-------- Dataset section --------
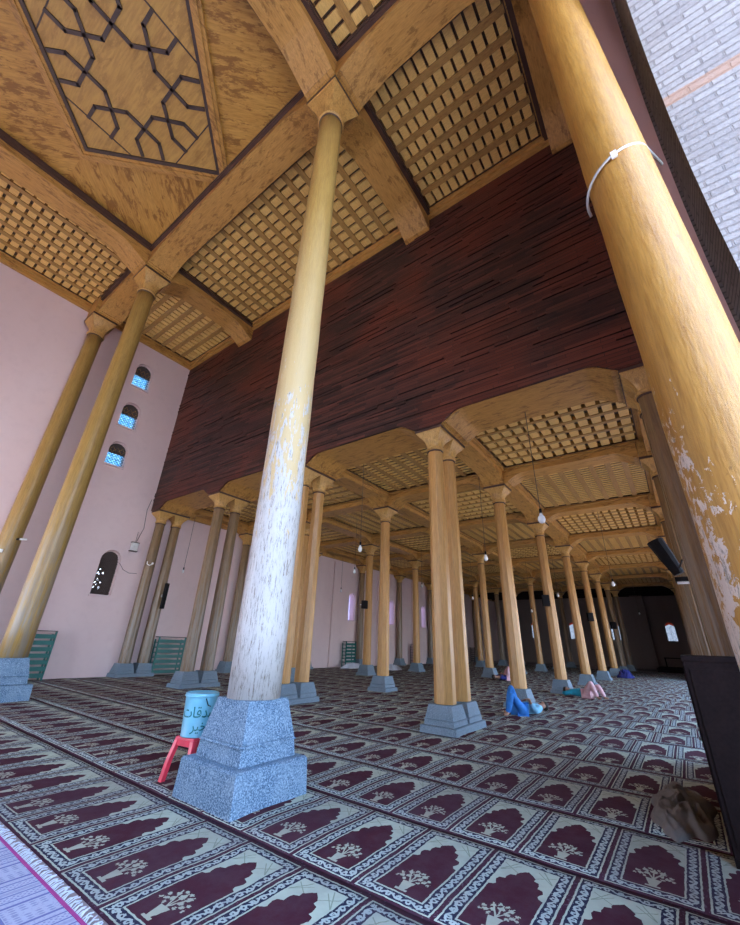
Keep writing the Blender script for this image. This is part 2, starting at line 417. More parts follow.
# ---------------------------------------------------------------- shell
b = MB().box(-6, XF + .5, -6, YW + .5, -.3, 0); struct(b.build('floor', M['floor']))
g_ = MB().box(-60, 110, -90, -6.0, -.5, -.15).box(-60, -6, -6, 60, -.5, -.15); struct(g_.build('ground', M['paving']))
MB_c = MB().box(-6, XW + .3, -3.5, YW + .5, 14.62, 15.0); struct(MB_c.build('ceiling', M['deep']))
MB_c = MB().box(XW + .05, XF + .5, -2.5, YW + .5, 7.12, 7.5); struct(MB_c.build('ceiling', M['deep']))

def holed_wall(x0, x1, z0, z1, y0, y1, holes, mx=None):
    """wall in the XZ plane with round-headed openings: (xa, xb, za, zb)"""
    m = MB(); xs = sorted({x0, x1, *[h[0] for h in holes], *[h[1] for h in holes]}); zs = sorted({z0, z1, *[h[2] for h in holes], *[h[3] for h in holes]})
    for i in range(len(xs) - 1):
        for j in range(len(zs) - 1):
            cx, cz = (xs[i] + xs[i + 1]) / 2, (zs[j] + zs[j + 1]) / 2
            if any(h[0] < cx < h[1] and h[2] < cz < h[3] for h in holes): continue
            m.box(xs[i], xs[i + 1], y0, y1, zs[j], zs[j + 1], 0, mx)
    for xa, xb, za, zb in holes:          # pointed heads
        w = (xb - xa) / 2; c = (xa + xb) / 2; n = 6
        for sgn in (-1, 1):
            for k in range(n):
                a0, a1 = k / n, (k + 1) / n
                f = lambda a: (c + sgn * w * math.cos(a * PI / 2) ** .8, zb - w * 1.1 + w * 1.1 * math.sin(a * PI / 2))
                (xa_, za_), (xb_, zb_) = f(a0), f(a1)
                e = c + sgn * w
                vs = [(x, y, z) for y in (y0, y1) for x, z in ((e, za_), (xa_, za_), (xb_, zb_), (e, zb_))]
                m.add(vs, [(0, 1, 2, 3), (7, 6, 5, 4), (1, 5, 6, 2), (0, 4, 5, 1), (3, 2, 6, 7)], 0, mx)
    return m
highw = [(5.28, 6.02, 11.75, 13.05), (5.28, 6.02, 9.68, 10.92), (5.28, 6.02, 7.86, 8.95)]
nich = [(6.25, 6.98, 2.80, 4.50)]
loww = [(21.7, 22.4, 2.75, 4.5), (26.65, 27.35, 2.75, 4.5), (31.65, 32.35, 2.75, 4.5), (39.6, 40.4, 2.75, 4.5)]
struct(holed_wall(-6, XW + .3, 0, 14.62, YW, YW + .55, highw + nich).build('wall_left', M['pink']))
wl = holed_wall(XW + .3, XF, 0, 7.12, YW, YW + .55, loww)
for x in (15.2, 20.2, 25.2, 30.2, 35.2): wl.box(x - .25, x + .25, YW - .1, YW + .1, 0, 6.3)
struct(wl.build('wall_left', M['pink']))
# far end wall (turned into the YZ plane)
farw = [(12.9, 13.7, 2.5, 4.2), (8.9, 9.7, 2.5, 4.2), (4.95, 5.75, 2.5, 4.2), (.3, 1.1, 2.5, 4.2)]
R90 = Matrix(((0, 1, 0, 0), (1, 0, 0, 0), (0, 0, 1, 0), (0, 0, 0, 1)))
fw_ = holed_wall(-2.5, YW + .5, 0, 7.12, XF, XF + .5, farw, R90)
fw_.box(XF - .6, XF, -2, -1.2, 0, 7.1); fw_.box(XF - 1.2, XF, 2.3, 3.4, 0, 7.1)
struct(fw_.build('wall_far', M['greywall']))
# unseen wall behind the viewpoint; its openings are added to let daylight in
struct(holed_wall(-3.5, YW + .5, 0, 14.62, -6, -5.5, [(8.8, 12.4, 0, 5.5), (13.6, 16.8, 0, 5.5)], R90).build('wall_near', M['pink']))

def arch_bottom(pairs, zc, zf, hw, ax0, ax1, run=.5, n=7):
    """bottom profile that dips to zc at supports and lifts to zf between them"""
    pts = []
    for k, yc in enumerate(pairs):
        for sgn in (-1, 1):
            seq = [(hw, zc)] + [(hw + .04 + run * i / n, zc + .03 + (zf - zc - .03) * math.sin(PI / 2 * (i / n)) ** 1.25) for i in range(n + 1)]
            if sgn < 0: seq = seq[::-1]
            for d, z in seq: pts.append((yc + sgn * d, z))
    pts = [(y, z) for y, z in pts if ax0 <= y <= ax1]
    pts.sort(key=lambda p: p[0])
    return [(ax0, pts[0][1])] + pts + [(ax1, pts[-1][1])]
# timber wall above the low hall
prof = arch_bottom([-.5, 3.97, 8.57, 13.0, 17.3], 6.40, 6.68, .35, -1.1, YW)
m = MB()
for (ya, za), (yb, zb) in zip(prof, prof[1:]):
    if yb - ya < 1e-4: continue
    vs = [(x, y, z) for x in (XW, XW + .06) for y, z in ((ya, za), (yb, zb), (yb, 14.62), (ya, 14.62))]
    m.add(vs, [(3, 2, 1, 0), (4, 5, 6, 7), (0, 1, 5, 4), (2, 3, 7, 6)])
m.add([(x, y, z) for x in (XW, XW + .3) for y, z in ((-1.1, 6.4), (-1.1, 14.62))], [(0, 1, 3, 2)])
struct(m.build('wall_timber', M['timber']))
# shallow proud courses give the plank wall its relief
m = MB()
z = 6.95
while z < 13.9:
    y = -1.1 + random.random()
    while y < YW - .6:
        L = random.uniform(.7, 2.2); y1 = min(y + L, YW - .02)
        if random.random() < .42: m.box(XW - random.choice((.012, .022, .034)), XW + .01, y, y1, z + .004, z + .083)
        y = y1 + random.uniform(.1, 1.8)
    z += .088
m.box(XW - .025, XW + .01, -1.1, YW, 6.86, 6.95)
struct(m.build('trim_1', M['timber']))

# right wall with the great arch on the courtyard
AX0, AX1, YA, YB = -3.3, 3.9, -1.12, -3.5
R_ = 13.0; xc = (AX0 + AX1) / 2
def arch_curve(off=0):
    right = [(AX1 + off, 0), (AX1 + off, 4.5)]
    n = 18; apex = math.sqrt((R_ + off) ** 2 - (R_ - (AX1 - xc)) ** 2)
    for i in range(1, n + 1):
        z = apex * math.sin(i / n * PI / 2)
        right.append((AX1 - R_ + math.sqrt((R_ + off) ** 2 - z * z), 4.5 + z))
    left = [(2 * xc - x, z) for x, z in right]
    return right, left
r1, l1 = arch_curve(0); r2, l2 = arch_curve(.55)
m = MB()
for crv, outer in ((r2, XW + .02), (l2, -6)):
    for (xa, za), (xb, zb) in zip(crv, crv[1:]):
        m.add([(xa, YA, za), (xb, YA, zb), (outer, YA, zb), (outer, YA, za)], [(0, 1, 2, 3) if outer > 0 else (3, 2, 1, 0)])
m.add([(-6, YA, r2[-1][1]), (XW + .02, YA, r2[-1][1]), (XW + .02, YA, 14.62), (-6, YA, 14.62)], [(0, 1, 2, 3)])
struct(m.build('wall_right', M['mauve']))
m = MB()
for a_, b_ in ((r1, r2), (l2, l1)):
    for k in range(len(a_) - 1):
        m.add([(a_[k][0], YA - .03, a_[k][1]), (a_[k + 1][0], YA - .03, a_[k + 1][1]), (b_[k + 1][0], YA - .03, b_[k + 1][1]), (b_[k][0], YA - .03, b_[k][1])], [(0, 1, 2, 3)])
for b_ in (r2, l2):
    for k in range(len(b_) - 1):
        m.add([(b_[k][0], YA - .03, b_[k][1]), (b_[k + 1][0], YA - .03, b_[k + 1][1]), (b_[k + 1][0], YA, b_[k + 1][1]), (b_[k][0], YA, b_[k][1])], [(0, 1, 2, 3)])
struct(m.build('trim_2', M['ringbrick']))
m = MB()
for crv in (r1, l1):
    for k in range(len(crv) - 1):
        (xa, za), (xb, zb) = crv[k], crv[k + 1]
        m.add([(xa, YA - .03, za), (xb, YA - .03, zb), (xb, YB, zb), (xa, YB, za)], [(0, 1, 2, 3)])
struct(m.build('wall_reveal', M['brick']))
m = MB()
for crv, outer in ((r1, XW + .8), (l1, -6)):
    for (xa, za), (xb, zb) in zip(crv, crv[1:]):
        m.add([(xa, YB, za), (xb, YB, zb), (outer, YB, zb), (outer, YB, za)], [(0, 1, 2, 3)])
m.add([(-6, YB, r1[-1][1]), (XW + .8, YB, r1[-1][1]), (XW + .8, YB, 15.0), (-6, YB, 15.0)], [(0, 1, 2, 3)])
m.box(XW + .02, XW + .8, YB, YA, 0, 7.5); m.box(XW + .02, XW + .3, YB, YA, 7.5, 14.62)
struct(m.build('wall_outer', M['brick']))
# courtyard side of the low hall: piers and arches
bays = [(8.9, 12.0)] + [(a + .6, b_ - .6) for a, b_ in zip(XS, XS[1:])] + [(43.2, 48.5)]
struct(holed_wall(XW + .8, XF + .5, 0, 7.12, -2.5, -2.0, [(a, b_, .0, 4.5) for i, (a, b_) in enumerate(bays) if i < 5]).build('wall_right', M['mauve']))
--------
Directions: Write out exactly the opening lines of the data, stopping after the line that holds "MB_c = MB().box(XW". Exclude pictures.

Exercise result:
Keep writing the Blender script for this image. This is part 2, starting at line 417. More parts follow.
# ---------------------------------------------------------------- shell
b = MB().box(-6, XF + .5, -6, YW + .5, -.3, 0); struct(b.build('floor', M['floor']))
g_ = MB().box(-60, 110, -90, -6.0, -.5, -.15).box(-60, -6, -6, 60, -.5, -.15); struct(g_.build('ground', M['paving']))
MB_c = MB().box(-6, XW + .3, -3.5, YW + .5, 14.62, 15.0); struct(MB_c.build('ceiling', M['deep']))
MB_c = MB().box(XW + .05, XF + .5, -2.5, YW + .5, 7.12, 7.5); struct(MB_c.build('ceiling', M['deep']))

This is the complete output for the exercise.